Irish culture celebrated in folklife collection at Mayo museum
By Tom Gillespie
THE Keeper of the Irish Folklife Collection at the Museum of Country Life at Turlough House, Castlebar, feels the introductory exhibition in the museum’s galleries should be revamped after 24 years on show.
Ms. Clodagh Doyle told The Connaught Telegraph: “Since we opened in 2001 some of our exhibits are getting quite old and we would love to revamp the introduction area as Ireland today is totally different.
“Irish culture has totally changed. We can’t change the whole exhibition. We were very insular in 2001. We did not have as many communities living here then. So many other cultures have now made Ireland their home and we really need to make sure they feel represented.
“We have been reaching out to community groups and trying to see where they interact with Irish culture. We are trying to reflect other cultures here because it really is important.

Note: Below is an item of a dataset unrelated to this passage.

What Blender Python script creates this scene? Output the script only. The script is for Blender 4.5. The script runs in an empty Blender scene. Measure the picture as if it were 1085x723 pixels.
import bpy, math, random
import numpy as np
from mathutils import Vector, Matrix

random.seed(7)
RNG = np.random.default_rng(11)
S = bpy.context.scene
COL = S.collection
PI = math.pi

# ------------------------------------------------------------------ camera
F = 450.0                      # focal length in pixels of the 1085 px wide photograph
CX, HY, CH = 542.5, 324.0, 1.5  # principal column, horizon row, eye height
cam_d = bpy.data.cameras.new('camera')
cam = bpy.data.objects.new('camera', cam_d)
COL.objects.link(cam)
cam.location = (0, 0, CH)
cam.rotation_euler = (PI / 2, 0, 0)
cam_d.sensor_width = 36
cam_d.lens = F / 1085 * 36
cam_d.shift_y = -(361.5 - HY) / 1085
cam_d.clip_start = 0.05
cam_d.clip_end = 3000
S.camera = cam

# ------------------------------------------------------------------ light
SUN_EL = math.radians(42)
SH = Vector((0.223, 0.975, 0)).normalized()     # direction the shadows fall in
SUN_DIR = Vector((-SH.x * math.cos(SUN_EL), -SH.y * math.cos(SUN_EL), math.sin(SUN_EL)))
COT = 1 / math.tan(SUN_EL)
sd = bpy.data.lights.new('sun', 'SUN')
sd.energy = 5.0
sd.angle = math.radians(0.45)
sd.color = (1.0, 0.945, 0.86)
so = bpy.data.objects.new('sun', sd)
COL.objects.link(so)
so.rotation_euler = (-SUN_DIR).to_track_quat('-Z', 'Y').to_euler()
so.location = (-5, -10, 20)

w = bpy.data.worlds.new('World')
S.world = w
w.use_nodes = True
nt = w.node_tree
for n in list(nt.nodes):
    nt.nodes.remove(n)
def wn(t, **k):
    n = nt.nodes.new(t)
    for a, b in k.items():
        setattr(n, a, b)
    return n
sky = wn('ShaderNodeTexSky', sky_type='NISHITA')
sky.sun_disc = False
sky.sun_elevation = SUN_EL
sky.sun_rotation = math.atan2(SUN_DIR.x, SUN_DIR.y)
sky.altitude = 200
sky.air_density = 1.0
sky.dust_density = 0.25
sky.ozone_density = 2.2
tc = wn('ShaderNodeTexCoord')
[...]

“Other cultures have been here for 20 or 30 years, they live and die here so it is important to make them feel recognised.”
Mr. Tom Doyle, eduction officer at the museum, said when they opened in 2001 it is amazing to see how children who came in then knew all the old farming objects on display from their grandparents houses.
He said: “There was still a sense then that children knew that part of their heritage and could relate to the items in our collection. Whereas compared that to now, 20 years later, there is a void, a disconnect, and it is only some, maybe, remote schools that would still have the sense of the folklore collection.
“I find it fascinating that in the space of 20 years that we see that change.”
Clodagh said in the 1930s and ‘40s everyone was living the same way of life, adding: “There was a lot of poverty and we all came from it. People existed in a one or two-roomed house, some died, some emigrated.
“It was everyone’s story. Everyone had that in their background. That is what we all came from.
“Things change in the 1950s and ‘60s when we got money and there was a move away from the land and with industrialisation you had the have-and-the-have-nots and it became a more divided society.
“The poverty element is still inherent but what you find with those objects in our collection when people had lived off the land and really strived to make a living, then everyone was living that same way and all those objects were part of everyone’s homes. Then as people moved up in the world they turned their backs on that, resulting in big changes in society.”
In the 1960s and ‘70s the National Museum made a collection of the folklife items because people were throwing everything out and nobody wanted to see this collection.
She added: “The collection of over 50,000 items went into storage in Dangean in Co. Offaly and it did not come out for 30 or 40 years because people did not want to see it.
“At the end of the day this collection was too close to people and we had to wait that 30 years or so when people were okay with it and the connection to poverty was a little bit further away.
“The collection went on display in 2001 and it celebrated how people lived, worked the land and how they made a living from the land.”